Mengapa ketiga, karena ia baru beranjak kepada jalan ketiga meninggalkan jalan kedua yang selama ini ia geluti.
Dalam catatan tersebut, Ulil menjelaskan tiga sikap dalam menghadapi “hermeneutical conundrum” terkait problematika kitab suci dan modernitas. Sikap pertama menempatkan Kitab Suci sebagai tolok ukur untuk apa saja. Pendekatan literalis ini, begitu ia menyebutnya, memenangkan bunyi harfiah kitab suci dalam keadaan apa pun.

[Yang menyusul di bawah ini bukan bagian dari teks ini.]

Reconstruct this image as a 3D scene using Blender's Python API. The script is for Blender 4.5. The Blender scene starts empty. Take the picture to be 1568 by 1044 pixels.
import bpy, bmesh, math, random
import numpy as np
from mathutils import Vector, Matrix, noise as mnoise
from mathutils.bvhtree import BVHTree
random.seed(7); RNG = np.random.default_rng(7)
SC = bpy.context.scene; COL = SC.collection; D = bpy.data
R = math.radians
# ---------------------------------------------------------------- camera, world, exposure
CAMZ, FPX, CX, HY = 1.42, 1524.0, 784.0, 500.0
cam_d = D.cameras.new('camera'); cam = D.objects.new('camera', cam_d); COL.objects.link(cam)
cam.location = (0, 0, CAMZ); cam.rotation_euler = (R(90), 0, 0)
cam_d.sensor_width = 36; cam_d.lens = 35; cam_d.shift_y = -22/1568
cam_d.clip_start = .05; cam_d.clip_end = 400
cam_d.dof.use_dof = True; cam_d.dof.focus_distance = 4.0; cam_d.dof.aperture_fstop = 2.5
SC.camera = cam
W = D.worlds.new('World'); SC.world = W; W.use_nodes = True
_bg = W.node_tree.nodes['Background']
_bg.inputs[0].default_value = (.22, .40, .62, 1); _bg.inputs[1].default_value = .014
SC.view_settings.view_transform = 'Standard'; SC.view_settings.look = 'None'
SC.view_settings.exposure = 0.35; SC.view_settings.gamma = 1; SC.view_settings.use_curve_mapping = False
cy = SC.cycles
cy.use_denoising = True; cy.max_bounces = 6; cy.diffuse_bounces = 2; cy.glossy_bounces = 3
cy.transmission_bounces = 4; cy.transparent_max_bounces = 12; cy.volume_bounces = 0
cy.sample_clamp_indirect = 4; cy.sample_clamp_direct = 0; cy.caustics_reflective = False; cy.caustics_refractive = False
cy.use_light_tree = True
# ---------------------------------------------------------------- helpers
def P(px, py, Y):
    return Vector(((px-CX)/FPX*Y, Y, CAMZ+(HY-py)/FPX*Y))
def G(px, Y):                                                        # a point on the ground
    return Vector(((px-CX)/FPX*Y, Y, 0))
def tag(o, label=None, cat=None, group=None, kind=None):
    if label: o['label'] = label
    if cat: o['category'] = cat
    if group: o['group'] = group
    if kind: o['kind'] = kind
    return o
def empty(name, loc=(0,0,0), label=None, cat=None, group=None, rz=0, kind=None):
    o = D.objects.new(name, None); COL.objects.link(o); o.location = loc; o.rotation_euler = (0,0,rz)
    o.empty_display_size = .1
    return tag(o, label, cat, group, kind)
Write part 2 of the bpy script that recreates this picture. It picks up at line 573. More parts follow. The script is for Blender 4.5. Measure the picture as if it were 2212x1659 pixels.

Sikap kedua sebaliknya, yaitu berupaya melakukan reinterpretasi Kitab Suci supaya sesuai dengan perkembangan zaman. Adapun pendekatan ketiga, yang ia sendiri memilih untuk tidak menamainya, merupakan jalan tengah yang tidak begitu saja secara literal mengikuti harfiah kitab suci, tetapi juga tidak terjatuh pada sudut pandang yang menjadikan semangat zaman sebagai tolok ukur.
Asumsi-asumsi kita yang terbentuk karena kita hidup di zaman ini juga harus dicurigai melalui kitab suci. Begitulah kira-kira inti dari jalan ketika spiritualitas Ulil ini.
Transformasi semacam ini adalah hal biasa dan lumrah terjadi pada siapa pun. Dengan penjabarannya tersebut, saya justru menilai transformasi ini bisa berujung baik bagi siapa pun, terutama Ulil sendiri. Meski begitu, saya ingin mendiskusikan tentang beberapa hal yang ia jabarkan tersebut.
Tipologi yang disampaikan Ulil sebenarnya bukan hal baru. Yang baru mungkin transformasi Ulil dari pendekatan kedua menuju jalan ketiga. Akan tetapi, hal pertama yang menarik bagi saya bukan peristiwa transformasinya, melainkan penggunaan istilah progresif untuk pendekatan kedua.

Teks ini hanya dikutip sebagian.